Characteristics of a Nickel Vanadium redox flow battery Based on COMSOL

TL;DR

This study models a Nickel Vanadium Redox Flow Battery using COMSOL to analyze key electrochemical parameters, revealing how flow rate and electrode thickness influence performance and efficiency.

Contribution

It introduces a detailed finite-element model of NVRFB in COMSOL, highlighting the effects of flow rate and electrode thickness on battery performance.

Findings

Higher electrolyte flow rate improves battery efficiency.

Reducing electrode thickness increases current density.

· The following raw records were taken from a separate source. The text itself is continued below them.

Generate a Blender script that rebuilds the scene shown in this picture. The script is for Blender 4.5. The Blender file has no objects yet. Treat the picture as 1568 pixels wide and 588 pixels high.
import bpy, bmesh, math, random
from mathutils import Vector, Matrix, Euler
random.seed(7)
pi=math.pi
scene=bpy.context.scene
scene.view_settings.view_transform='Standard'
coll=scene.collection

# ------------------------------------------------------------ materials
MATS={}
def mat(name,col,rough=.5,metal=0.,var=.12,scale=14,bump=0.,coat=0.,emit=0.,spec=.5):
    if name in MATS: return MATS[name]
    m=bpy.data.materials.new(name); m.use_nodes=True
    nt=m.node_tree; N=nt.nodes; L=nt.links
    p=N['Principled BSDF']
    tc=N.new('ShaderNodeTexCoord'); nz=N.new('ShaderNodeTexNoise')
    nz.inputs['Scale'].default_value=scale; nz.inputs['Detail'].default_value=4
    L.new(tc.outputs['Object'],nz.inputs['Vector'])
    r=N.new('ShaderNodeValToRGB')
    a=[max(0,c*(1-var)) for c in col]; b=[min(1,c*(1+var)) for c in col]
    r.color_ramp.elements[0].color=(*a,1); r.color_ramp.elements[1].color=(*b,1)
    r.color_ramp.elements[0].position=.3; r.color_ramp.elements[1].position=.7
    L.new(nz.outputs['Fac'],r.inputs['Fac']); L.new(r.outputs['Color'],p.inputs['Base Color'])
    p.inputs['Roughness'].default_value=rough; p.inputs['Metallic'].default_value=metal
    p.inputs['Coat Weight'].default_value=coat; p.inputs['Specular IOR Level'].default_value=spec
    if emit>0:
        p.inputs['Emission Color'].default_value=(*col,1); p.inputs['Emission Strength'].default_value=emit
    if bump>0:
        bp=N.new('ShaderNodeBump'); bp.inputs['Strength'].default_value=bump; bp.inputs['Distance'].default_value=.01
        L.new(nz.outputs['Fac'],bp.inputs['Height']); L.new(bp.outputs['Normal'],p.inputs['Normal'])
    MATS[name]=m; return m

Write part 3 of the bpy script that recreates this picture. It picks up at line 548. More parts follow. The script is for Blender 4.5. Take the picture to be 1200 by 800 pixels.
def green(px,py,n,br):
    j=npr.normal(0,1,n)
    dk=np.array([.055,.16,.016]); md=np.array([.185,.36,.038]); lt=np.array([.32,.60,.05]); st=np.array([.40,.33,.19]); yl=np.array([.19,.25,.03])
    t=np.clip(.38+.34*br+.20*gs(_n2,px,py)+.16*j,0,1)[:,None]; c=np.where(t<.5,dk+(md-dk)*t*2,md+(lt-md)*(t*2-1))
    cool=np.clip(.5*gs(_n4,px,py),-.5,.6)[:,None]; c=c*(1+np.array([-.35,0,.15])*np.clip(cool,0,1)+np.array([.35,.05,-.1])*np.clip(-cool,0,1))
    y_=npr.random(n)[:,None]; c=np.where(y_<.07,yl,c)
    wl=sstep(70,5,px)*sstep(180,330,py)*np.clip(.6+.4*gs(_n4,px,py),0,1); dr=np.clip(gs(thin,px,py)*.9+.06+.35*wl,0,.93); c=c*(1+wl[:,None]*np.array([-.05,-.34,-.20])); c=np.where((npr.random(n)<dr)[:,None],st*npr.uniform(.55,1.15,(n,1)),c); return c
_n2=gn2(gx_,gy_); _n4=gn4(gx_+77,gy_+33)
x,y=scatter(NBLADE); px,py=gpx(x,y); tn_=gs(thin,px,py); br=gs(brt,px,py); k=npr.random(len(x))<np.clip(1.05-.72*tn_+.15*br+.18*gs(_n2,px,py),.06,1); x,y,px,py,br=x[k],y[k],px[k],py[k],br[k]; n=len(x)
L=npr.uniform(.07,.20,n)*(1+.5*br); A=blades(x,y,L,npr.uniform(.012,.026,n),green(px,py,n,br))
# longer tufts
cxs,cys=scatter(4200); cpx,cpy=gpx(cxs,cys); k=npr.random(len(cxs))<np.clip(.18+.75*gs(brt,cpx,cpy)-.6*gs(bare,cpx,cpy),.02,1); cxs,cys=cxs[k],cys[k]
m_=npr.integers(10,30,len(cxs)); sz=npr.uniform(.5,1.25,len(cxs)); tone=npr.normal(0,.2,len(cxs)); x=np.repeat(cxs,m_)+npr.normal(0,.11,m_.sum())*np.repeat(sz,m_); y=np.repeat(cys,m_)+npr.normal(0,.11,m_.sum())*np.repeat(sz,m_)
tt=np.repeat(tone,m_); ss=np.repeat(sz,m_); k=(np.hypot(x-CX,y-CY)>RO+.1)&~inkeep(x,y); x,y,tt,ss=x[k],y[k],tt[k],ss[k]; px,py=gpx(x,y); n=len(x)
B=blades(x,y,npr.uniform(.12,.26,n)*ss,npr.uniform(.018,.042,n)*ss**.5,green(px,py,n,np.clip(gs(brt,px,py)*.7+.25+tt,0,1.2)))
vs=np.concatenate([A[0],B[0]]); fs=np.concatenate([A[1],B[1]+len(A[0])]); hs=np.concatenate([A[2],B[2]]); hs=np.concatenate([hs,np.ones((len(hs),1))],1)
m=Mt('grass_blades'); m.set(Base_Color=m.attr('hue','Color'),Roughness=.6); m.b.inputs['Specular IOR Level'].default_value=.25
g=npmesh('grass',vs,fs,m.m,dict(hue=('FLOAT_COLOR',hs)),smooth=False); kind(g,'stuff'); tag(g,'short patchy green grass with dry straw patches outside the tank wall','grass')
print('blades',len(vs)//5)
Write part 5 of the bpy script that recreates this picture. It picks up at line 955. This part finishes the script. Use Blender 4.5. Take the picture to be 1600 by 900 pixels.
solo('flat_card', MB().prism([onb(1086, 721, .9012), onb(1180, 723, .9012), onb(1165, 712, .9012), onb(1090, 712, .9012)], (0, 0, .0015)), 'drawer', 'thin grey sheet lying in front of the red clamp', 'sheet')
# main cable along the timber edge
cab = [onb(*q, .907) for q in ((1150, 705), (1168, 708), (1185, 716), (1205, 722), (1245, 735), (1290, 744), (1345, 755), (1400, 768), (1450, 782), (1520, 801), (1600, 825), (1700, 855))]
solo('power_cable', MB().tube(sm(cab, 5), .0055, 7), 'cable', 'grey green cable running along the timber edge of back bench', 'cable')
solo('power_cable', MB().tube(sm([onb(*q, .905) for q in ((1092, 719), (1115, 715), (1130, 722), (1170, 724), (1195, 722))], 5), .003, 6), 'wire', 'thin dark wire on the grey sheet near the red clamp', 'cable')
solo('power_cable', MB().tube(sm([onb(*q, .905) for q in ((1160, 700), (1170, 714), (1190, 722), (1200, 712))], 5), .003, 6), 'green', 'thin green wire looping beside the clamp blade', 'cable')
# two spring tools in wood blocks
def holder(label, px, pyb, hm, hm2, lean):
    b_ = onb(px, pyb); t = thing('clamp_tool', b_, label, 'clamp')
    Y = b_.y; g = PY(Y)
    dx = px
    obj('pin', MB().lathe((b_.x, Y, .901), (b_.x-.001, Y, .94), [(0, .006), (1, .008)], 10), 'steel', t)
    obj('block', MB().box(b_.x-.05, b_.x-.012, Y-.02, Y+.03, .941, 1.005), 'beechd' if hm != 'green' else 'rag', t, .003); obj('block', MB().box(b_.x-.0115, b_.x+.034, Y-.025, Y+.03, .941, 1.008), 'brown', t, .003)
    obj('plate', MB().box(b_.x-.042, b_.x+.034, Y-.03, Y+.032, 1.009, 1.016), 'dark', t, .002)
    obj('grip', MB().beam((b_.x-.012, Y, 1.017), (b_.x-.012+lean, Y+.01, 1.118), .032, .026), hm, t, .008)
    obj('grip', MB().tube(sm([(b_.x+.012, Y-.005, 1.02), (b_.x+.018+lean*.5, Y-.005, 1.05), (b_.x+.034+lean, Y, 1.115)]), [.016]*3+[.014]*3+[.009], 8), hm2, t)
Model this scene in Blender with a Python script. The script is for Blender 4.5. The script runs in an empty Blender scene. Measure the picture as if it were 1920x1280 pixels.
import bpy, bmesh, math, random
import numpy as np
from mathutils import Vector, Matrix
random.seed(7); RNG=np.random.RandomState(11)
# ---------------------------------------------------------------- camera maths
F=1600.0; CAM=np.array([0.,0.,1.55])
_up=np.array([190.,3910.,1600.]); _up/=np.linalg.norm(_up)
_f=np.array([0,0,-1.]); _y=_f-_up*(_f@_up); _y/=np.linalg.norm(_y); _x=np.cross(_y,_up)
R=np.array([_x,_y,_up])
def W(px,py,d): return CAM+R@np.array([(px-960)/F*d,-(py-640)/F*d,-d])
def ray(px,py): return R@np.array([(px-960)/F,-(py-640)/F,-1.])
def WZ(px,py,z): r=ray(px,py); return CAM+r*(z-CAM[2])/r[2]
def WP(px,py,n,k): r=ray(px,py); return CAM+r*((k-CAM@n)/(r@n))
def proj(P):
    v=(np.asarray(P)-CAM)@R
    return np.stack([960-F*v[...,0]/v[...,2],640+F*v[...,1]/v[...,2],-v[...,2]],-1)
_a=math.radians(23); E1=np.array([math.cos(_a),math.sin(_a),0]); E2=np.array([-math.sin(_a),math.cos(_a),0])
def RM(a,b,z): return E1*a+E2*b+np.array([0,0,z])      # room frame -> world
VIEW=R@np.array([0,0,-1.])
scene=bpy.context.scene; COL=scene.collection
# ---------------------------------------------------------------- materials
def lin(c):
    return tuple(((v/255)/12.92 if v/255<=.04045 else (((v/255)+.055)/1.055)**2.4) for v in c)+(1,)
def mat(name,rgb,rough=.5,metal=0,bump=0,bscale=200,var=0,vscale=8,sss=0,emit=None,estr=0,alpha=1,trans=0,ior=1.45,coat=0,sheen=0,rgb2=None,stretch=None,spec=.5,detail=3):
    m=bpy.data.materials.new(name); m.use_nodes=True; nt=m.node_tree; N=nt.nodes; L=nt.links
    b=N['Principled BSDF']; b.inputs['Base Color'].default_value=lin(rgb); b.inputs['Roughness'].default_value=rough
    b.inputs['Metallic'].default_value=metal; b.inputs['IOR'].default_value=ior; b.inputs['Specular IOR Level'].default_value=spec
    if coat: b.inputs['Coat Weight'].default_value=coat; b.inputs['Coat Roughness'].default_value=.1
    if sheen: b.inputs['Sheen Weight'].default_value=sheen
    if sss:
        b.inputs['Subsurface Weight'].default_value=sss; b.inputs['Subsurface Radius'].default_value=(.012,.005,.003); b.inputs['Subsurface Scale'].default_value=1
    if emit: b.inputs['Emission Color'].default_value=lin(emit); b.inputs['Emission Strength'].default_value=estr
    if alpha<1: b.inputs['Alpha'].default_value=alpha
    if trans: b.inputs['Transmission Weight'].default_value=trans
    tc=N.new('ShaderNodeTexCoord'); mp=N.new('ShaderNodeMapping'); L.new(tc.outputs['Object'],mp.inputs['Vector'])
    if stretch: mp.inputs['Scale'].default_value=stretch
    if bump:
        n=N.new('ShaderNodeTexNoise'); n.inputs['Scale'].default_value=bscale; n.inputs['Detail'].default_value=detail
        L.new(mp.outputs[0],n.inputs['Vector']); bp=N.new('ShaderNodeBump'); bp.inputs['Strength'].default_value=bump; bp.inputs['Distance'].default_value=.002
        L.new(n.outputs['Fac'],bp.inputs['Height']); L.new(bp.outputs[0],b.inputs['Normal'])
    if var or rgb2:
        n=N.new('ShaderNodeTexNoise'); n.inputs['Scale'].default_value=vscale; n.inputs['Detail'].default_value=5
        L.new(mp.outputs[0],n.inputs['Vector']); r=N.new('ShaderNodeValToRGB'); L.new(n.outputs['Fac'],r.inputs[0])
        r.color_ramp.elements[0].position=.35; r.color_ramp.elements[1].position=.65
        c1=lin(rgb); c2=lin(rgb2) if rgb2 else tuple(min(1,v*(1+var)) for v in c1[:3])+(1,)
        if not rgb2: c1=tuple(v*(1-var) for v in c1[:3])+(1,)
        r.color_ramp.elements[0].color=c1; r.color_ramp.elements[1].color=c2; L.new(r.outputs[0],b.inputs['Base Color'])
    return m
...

Electrode compression enhances conductivity.

Abstract

The overpotential, dissociation rate, electrode potential distributions and current density are suggested in this study to analyze the Nickel Vanadium Redox Flow Battery (NVRFB). Due to its large capacity and ecofriendly properties, NVRFB may be a viable option in the present state of energy constraint and environmental pollution. Due to their low cost and high energy density, nickel-based flow batteries have gained popularity. This study demonstrates that the Ni2+/Ni+ and V5+/V4+ ions have a higher rate of dissociation at the membrane and a lower rate at the inlet, where the electrolyte flow velocity is greater; Because the membrane undergoes more oxidation-reduction reactions, the electrolyte flow rate is critical in the redox flow cell; Additionally, we see that when electrode thickness is reduced, current density and electrode potential increase while overpotential decreases; the model's equations are solved using the finite-element method in the COMSOL Multiphysics program. An electrolyte-electrode interface connection is used to simulate the reaction. The dissociation rate indicates that the oxidation-reduction process happens at a lower membrane potential. Improving the electrolyte flow rate enhances battery performance. Compression of the electrodes enhances conductivity and battery performance.